- [Stored rows]
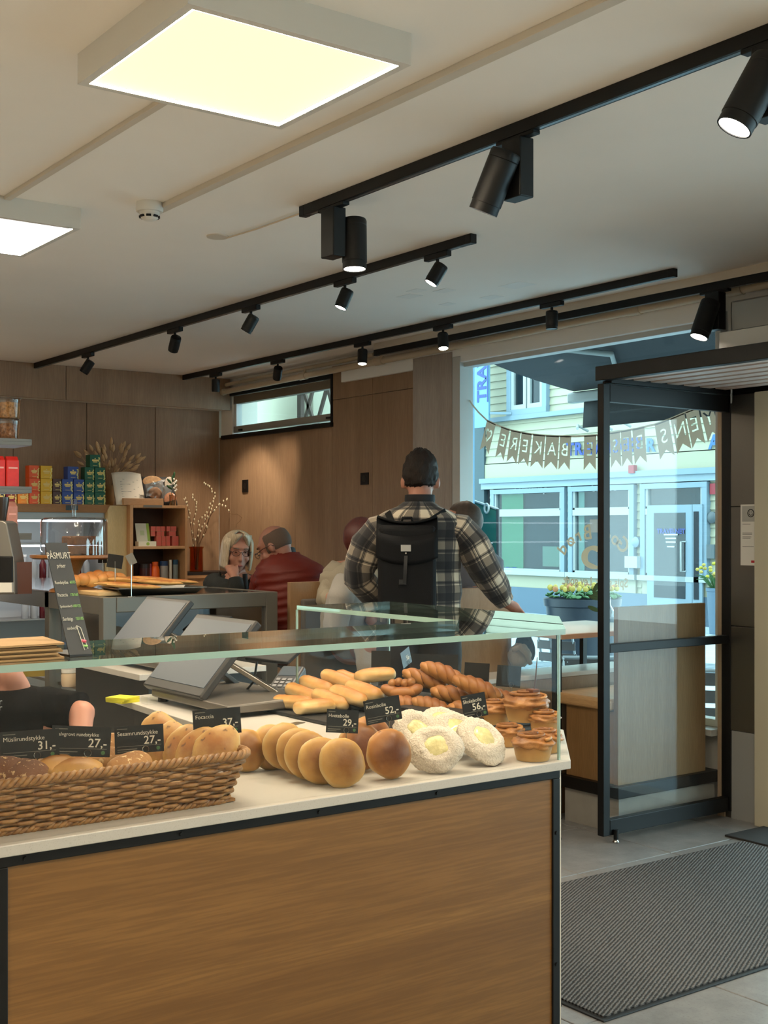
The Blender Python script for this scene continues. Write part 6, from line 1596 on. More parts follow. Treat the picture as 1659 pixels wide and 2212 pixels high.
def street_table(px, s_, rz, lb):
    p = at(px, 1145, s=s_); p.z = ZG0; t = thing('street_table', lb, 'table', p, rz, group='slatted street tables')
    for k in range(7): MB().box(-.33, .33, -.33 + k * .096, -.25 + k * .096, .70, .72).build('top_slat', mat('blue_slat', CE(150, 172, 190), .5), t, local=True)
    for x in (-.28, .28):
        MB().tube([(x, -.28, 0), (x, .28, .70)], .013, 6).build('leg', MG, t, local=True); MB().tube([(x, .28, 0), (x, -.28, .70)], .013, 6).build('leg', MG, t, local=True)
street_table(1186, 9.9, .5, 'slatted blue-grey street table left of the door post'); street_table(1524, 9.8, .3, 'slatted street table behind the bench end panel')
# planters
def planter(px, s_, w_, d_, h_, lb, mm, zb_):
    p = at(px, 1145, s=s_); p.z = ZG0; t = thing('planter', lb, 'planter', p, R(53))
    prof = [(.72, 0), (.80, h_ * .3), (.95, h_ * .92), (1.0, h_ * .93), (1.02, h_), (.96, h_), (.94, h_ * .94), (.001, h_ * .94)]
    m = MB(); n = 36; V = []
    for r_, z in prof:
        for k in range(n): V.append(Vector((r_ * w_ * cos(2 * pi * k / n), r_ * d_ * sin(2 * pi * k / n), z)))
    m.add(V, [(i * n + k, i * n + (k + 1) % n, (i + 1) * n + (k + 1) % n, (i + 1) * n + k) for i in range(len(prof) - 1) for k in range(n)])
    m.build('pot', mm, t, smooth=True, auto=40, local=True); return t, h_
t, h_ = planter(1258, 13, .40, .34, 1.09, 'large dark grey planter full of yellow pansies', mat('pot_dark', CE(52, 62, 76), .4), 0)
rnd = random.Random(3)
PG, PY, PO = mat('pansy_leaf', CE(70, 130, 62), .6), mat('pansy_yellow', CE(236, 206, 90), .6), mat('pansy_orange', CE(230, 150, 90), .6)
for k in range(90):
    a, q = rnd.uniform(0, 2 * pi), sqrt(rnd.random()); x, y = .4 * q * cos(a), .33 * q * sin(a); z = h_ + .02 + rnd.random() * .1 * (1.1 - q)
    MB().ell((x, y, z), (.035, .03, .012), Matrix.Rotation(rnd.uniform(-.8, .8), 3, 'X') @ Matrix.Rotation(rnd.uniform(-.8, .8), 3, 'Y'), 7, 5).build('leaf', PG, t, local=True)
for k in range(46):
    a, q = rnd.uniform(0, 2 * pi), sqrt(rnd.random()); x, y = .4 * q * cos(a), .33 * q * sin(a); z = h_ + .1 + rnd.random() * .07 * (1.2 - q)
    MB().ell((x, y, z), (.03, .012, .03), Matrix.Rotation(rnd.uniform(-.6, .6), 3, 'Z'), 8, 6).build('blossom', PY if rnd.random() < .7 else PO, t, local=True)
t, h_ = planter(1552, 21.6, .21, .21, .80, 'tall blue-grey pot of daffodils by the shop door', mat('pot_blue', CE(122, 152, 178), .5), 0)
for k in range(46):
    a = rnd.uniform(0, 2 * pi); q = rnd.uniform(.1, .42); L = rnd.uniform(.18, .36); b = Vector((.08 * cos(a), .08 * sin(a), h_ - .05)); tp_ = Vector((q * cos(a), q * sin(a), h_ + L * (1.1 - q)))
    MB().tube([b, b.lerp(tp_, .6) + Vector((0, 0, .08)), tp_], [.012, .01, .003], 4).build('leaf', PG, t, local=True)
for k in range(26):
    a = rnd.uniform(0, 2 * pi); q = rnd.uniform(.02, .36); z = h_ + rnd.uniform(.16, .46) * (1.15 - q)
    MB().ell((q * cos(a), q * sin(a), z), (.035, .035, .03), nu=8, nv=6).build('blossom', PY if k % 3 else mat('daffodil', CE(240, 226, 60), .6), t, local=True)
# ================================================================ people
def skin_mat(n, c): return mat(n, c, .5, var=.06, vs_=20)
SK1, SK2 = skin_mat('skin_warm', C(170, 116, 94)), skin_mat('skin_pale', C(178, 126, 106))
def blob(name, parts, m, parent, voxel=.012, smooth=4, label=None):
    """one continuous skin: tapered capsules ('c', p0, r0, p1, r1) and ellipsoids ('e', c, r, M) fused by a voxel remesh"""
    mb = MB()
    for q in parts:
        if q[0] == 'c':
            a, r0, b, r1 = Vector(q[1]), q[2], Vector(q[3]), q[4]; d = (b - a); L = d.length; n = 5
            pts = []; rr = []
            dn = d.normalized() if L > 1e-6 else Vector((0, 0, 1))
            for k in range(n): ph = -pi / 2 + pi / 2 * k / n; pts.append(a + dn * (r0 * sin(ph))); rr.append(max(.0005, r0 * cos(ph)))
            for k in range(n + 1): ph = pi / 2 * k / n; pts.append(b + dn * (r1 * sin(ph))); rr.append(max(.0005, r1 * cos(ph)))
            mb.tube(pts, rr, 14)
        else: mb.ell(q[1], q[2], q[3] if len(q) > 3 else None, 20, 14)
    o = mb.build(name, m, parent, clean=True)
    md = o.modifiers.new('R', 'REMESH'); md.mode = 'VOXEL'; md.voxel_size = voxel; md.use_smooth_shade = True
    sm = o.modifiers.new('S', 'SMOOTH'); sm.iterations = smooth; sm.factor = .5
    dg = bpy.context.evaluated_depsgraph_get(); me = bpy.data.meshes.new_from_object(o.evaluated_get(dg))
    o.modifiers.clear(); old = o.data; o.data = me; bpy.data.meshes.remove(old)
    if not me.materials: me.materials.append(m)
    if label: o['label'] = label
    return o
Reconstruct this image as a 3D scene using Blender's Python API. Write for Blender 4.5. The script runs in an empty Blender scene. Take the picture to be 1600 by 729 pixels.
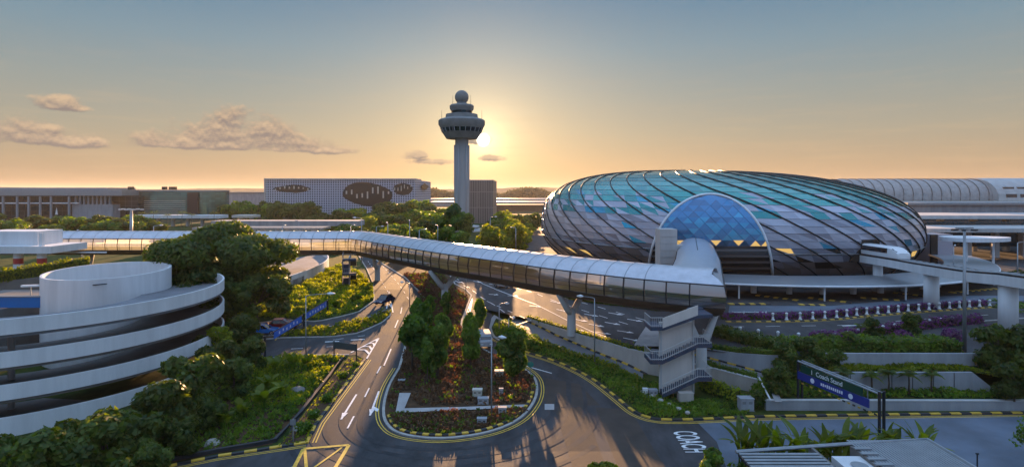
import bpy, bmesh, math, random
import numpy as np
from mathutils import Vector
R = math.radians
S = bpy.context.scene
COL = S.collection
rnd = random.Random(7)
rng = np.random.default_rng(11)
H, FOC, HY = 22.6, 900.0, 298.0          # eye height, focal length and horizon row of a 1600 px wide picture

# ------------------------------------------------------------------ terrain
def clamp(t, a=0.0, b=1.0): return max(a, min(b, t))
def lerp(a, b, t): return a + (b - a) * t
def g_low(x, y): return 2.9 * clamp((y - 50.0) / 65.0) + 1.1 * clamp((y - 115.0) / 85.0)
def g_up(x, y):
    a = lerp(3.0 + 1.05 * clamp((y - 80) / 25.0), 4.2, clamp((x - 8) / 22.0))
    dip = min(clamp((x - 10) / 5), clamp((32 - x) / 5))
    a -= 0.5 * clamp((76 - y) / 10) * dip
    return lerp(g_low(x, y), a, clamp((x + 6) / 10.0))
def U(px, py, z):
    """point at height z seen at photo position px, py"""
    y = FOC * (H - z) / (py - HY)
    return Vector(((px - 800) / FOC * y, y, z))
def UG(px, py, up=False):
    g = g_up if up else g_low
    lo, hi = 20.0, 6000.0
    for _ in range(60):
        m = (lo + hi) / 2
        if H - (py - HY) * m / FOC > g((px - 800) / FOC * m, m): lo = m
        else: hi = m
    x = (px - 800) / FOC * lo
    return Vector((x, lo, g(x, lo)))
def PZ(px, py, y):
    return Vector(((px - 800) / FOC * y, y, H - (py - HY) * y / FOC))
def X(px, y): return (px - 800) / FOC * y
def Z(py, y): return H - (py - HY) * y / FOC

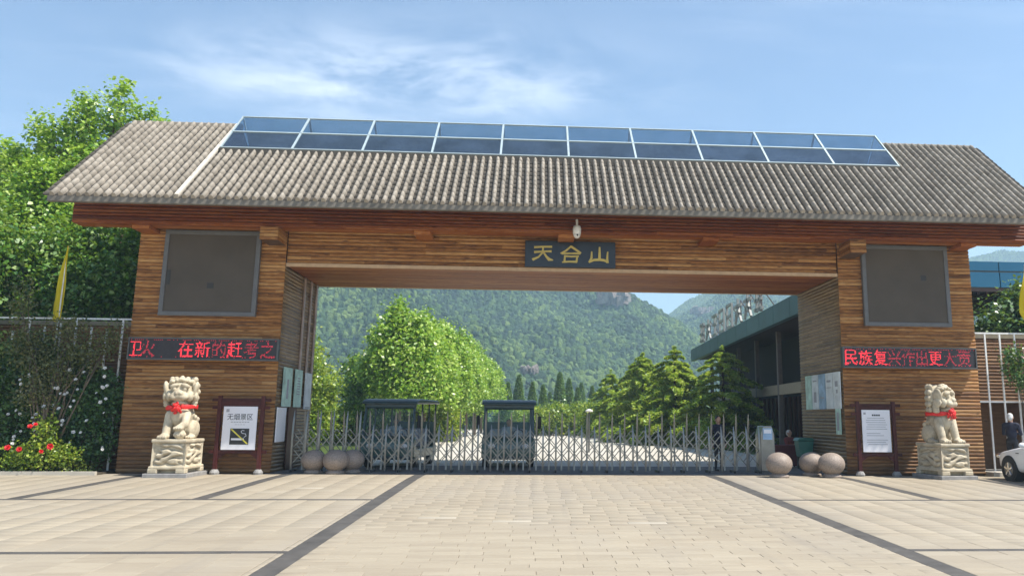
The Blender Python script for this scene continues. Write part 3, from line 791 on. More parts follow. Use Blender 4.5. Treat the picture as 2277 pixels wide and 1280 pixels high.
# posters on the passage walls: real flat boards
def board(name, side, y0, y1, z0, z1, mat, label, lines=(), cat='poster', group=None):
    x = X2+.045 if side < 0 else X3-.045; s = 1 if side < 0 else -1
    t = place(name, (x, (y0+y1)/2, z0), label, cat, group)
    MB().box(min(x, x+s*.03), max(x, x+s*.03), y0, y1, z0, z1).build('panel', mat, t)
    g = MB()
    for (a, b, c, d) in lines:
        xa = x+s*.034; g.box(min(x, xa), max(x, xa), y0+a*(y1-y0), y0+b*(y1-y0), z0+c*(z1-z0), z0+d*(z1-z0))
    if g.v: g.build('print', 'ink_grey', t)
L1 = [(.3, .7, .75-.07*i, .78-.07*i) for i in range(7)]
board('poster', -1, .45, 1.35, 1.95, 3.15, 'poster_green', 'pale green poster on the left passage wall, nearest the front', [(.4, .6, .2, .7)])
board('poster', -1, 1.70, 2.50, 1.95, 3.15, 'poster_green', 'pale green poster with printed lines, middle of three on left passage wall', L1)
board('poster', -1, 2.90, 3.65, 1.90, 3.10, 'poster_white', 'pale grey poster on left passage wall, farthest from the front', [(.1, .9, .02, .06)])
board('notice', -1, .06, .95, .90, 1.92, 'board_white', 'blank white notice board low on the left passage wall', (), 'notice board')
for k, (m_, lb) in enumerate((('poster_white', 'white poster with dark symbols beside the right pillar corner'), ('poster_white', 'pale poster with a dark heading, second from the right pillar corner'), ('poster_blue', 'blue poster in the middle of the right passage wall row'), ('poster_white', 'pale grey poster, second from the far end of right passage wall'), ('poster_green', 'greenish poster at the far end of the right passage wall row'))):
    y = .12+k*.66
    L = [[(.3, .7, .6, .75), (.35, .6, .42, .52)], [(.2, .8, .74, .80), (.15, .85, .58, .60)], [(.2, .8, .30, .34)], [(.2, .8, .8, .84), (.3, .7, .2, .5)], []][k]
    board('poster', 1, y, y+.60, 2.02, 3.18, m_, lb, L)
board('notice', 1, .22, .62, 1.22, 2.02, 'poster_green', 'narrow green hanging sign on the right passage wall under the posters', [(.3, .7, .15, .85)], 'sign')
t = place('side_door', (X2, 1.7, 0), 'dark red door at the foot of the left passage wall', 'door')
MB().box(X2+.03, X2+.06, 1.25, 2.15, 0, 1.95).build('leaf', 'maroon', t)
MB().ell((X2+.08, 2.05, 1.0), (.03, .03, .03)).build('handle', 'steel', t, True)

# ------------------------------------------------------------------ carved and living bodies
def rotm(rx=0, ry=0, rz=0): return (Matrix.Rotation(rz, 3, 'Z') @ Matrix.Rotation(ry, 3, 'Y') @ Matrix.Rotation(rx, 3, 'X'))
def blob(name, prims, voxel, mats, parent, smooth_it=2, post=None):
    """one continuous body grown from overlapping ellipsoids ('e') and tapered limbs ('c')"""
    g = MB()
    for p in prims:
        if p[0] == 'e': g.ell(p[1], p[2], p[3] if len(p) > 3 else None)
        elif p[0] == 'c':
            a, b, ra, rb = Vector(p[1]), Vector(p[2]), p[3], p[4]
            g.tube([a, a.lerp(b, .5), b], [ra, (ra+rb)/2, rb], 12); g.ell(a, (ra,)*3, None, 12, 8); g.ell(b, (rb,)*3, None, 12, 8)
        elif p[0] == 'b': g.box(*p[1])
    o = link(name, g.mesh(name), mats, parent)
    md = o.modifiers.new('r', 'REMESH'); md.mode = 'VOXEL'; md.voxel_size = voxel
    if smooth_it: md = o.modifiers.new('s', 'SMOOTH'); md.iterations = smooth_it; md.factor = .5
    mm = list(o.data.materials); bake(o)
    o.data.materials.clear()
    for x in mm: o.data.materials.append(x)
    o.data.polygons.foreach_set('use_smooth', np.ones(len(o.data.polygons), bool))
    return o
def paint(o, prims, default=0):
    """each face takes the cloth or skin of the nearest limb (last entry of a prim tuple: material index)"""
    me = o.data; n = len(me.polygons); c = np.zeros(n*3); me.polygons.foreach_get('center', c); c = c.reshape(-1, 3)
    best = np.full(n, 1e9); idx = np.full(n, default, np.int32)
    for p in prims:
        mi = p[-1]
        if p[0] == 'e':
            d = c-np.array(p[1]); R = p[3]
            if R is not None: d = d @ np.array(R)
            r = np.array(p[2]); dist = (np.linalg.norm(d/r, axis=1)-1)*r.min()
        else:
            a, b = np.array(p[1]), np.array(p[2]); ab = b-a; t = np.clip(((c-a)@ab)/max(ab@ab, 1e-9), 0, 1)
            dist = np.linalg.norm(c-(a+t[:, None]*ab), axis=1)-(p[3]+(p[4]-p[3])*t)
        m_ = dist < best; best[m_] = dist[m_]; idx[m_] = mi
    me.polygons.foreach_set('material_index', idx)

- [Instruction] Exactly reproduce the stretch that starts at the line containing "Reconstruct this image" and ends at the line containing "H, FOC, HY = 22.6, 900.0, 298.0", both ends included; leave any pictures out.

- [Answer to the exercise]
Reconstruct this image as a 3D scene using Blender's Python API. Write for Blender 4.5. The script runs in an empty Blender scene. Take the picture to be 1600 by 729 pixels.
import bpy, bmesh, math, random
import numpy as np
from mathutils import Vector
R = math.radians
S = bpy.context.scene
COL = S.collection
rnd = random.Random(7)
rng = np.random.default_rng(11)
H, FOC, HY = 22.6, 900.0, 298.0          # eye height, focal length and horizon row of a 1600 px wide picture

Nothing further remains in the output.